I’ve been learning Japanese for a while primarily using flash cards, online readers, and DuoLingo, and I feel like I’ve reached the point where the latter is starting to plateau in its ability to teach me anything other than vocabulary. So I wanted a new source to regularly introduce new vocabulary and grammar to add into my regimen. I looked at the wiki and I suspect the Tobira textbooks are probably where I want to be, but because my proficiencies are weird, I was hoping for some more specific recommendations. If Tobira is right, should I also skip the first book or would that still provide something for me?

1.) Online tests place me at roughly the N3 level, but I don’t trust this much because some of my skills are below or above (plus, yaknow, online tests).

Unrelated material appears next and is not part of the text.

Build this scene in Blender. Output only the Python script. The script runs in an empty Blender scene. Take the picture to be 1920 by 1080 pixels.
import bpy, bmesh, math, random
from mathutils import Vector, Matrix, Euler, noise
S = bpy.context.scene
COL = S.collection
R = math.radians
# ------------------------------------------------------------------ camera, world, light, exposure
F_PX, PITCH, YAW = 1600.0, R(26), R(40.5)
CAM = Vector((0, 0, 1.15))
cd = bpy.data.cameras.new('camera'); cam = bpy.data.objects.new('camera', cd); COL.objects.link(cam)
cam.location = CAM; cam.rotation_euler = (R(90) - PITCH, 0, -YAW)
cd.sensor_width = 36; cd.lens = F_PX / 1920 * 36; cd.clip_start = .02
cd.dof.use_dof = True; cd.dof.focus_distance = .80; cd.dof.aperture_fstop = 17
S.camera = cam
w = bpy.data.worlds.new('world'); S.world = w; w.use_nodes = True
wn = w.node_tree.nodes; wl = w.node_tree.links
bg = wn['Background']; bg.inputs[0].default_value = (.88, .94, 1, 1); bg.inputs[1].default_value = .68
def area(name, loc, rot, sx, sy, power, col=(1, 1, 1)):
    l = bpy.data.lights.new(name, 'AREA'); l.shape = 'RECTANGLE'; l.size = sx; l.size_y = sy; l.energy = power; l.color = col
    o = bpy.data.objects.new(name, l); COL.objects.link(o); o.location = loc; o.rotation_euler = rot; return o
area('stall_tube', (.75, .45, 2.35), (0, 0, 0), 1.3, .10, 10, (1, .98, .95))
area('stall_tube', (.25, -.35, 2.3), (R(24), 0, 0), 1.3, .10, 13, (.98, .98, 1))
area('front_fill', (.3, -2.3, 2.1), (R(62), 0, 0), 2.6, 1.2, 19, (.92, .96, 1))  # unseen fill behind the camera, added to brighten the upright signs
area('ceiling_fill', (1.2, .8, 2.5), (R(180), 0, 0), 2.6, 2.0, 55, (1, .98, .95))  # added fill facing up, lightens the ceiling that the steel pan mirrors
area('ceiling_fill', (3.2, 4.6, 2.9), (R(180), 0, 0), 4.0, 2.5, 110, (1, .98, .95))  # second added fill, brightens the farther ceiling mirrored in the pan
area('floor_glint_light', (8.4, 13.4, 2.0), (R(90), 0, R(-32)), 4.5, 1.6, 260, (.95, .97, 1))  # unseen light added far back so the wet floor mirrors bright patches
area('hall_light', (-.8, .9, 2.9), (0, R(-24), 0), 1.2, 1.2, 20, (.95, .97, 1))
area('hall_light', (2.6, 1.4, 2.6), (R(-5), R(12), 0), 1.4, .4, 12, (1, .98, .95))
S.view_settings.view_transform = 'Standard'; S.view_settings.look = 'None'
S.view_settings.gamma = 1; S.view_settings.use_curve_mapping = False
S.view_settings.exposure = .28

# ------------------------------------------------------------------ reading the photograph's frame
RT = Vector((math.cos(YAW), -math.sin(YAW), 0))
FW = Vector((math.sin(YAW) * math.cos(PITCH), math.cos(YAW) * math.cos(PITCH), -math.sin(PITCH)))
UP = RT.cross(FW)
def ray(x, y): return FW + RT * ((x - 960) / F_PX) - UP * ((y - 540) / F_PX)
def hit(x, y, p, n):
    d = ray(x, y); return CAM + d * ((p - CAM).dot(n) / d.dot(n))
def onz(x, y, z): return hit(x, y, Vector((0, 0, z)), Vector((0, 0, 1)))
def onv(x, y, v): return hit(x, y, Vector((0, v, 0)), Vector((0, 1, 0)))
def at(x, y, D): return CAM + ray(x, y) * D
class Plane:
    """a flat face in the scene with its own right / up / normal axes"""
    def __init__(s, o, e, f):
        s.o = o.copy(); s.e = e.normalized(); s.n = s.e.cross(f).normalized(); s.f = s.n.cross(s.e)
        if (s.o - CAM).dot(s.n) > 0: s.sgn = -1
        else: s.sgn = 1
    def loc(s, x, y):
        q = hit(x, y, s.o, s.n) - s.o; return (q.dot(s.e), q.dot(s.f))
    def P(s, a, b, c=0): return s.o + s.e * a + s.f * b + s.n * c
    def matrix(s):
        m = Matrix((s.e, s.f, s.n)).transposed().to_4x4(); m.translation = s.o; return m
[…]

2.) I can read better than I can write, speak, and listen. Speaking/listening is where I think I need the most help; a textbook with associated audio lessons would be fantastic.

3.) I can read NHK’s Easy Japanese news with a little help.

4.) My kanji vocabulary is probably my strongest proficiency, around the N2 level, so I don’t necessarily need a resource with strong kanji teaching because I’m assuming most textbooks that can teach me vocabulary/grammar will teach kanji I already know but the ones that are at my kanji level will be too advanced for me otherwise.

TL;DR: Is Tobira a good resource for my level? If so, should I start with the first book or skip to the second?